::: Given information

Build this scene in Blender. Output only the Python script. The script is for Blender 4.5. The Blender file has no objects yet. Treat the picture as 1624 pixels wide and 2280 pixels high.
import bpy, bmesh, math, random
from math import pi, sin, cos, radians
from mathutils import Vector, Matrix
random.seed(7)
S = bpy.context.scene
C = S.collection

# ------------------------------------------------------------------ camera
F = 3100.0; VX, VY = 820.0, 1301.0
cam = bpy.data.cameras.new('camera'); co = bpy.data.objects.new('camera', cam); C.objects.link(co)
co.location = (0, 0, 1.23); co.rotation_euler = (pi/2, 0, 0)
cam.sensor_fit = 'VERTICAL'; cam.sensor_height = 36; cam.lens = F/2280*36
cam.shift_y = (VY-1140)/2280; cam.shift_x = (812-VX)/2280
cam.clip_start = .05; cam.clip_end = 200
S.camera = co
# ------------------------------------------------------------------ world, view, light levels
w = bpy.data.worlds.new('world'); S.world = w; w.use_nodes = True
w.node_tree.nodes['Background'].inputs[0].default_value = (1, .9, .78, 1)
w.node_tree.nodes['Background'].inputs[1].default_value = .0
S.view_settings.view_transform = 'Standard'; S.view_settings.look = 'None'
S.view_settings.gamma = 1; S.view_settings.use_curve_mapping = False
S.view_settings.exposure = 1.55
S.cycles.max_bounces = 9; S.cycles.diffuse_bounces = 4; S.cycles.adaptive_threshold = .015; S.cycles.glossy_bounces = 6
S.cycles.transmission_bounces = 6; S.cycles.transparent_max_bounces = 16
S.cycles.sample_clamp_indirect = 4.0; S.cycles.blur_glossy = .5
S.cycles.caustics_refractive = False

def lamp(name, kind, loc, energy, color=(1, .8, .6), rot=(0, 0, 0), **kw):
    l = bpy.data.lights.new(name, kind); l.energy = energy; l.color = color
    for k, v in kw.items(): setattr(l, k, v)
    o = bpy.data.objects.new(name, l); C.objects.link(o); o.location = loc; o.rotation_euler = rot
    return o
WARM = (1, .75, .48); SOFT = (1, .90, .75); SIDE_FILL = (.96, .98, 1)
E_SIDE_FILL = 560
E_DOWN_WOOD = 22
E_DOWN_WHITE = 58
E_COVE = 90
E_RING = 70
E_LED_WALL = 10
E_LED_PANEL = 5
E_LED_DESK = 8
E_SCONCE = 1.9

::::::

Written instruction: Set down each line of the material verbatim, from the first line through the line that contains "C = S.collection".

Answer for the task:
Build this scene in Blender. Output only the Python script. The script is for Blender 4.5. The Blender file has no objects yet. Treat the picture as 1624 pixels wide and 2280 pixels high.
import bpy, bmesh, math, random
from math import pi, sin, cos, radians
from mathutils import Vector, Matrix
random.seed(7)
S = bpy.context.scene
C = S.collection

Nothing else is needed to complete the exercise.